The Hattie May
The Hattie May was a sternwheel steamer
A small fleet of wooden steam vessels knit the lake’s twisting bays into a single connected world. Among these craft was the Hattie May, a sternwheeler whose history traces the rise of organized navigation on the lake and the shifting fortunes of its operators.
The Hattie May emerged during the formative years of the Lake Minnetonka Navigation Company, a period marked by experimentation, improv, and fierce competition. Built as a sternwheel steamer, she belonged to the generation of boats that predated the famous “streetcar boats” by nearly two decades. Her shallow draft and wide paddlewheel made her well-suited to Minnetonka’s tangled geography, especially the narrow, marshy constrictions separating Upper Lake from the smaller eastern bays. Steamboats of her size served as the indispensable connectors between the lake’s new pleasure resorts, private landings, and the ever-expanding railroad depots.
By 1881, company manifests list Hattie May among the fleet’s working vessels, running alongside steamers such as the Lotus and the City of Minneapolis. She was not a glamorous boat—nor the largest—but she was dependable, maneuverable, and well adapted to the booming traffic of the era.
The first phase of Hattie May’s career unfolded at a time when captains and railroad men routinely clashed over docking rights, passenger transfers, and control of the lake’s most lucrative landings. Steamship proprietors sought to position their fleets where resort guests disembarked from trains, while railroad companies attempted to monopolize access. Captains like those who operated Hattie May were often caught in the middle of economic rivalries that shaped—not always gently—the character of lake transportation.
A turning point arrived in September 1896, when veteran operator Captain John R. Johnson purchased a group of Lake Minnetonka Navigation Company vessels, including Hattie May. Johnson was a practical businessman and understood both the financial pressures of the industry and the evolving expectations of lake travelers. Under his ownership the steamer underwent a substantial rebuild, after which she re-entered service under a new name: the Tonka. The renaming signaled more than cosmetic change; it reflected a shift toward modernization and consolidation in the lake’s steam navigation industry. Boats were being rebuilt, lengthened, or repurposed as owners competed for the increasingly seasonal but still lucrative tourist trade.

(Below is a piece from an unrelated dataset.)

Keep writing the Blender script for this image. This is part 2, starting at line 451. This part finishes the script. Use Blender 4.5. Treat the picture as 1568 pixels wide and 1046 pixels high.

Hattie May’s fate? There are claims (for example, in local lore or some secondary sources) that the Tonka (formerly Hattie May) burned at its dock around 1900, and that charred timbers remained visible for years afterward. This is not true.
She wasn’t scuttled in the lake either, historical records prove she was still sailing in the early 1900’s
Contemporary secondary sources (and a National Park Service / Minnesota MPDF) report that the Tonka (Hattie May) was burned as a spectacle on August 9, 1909.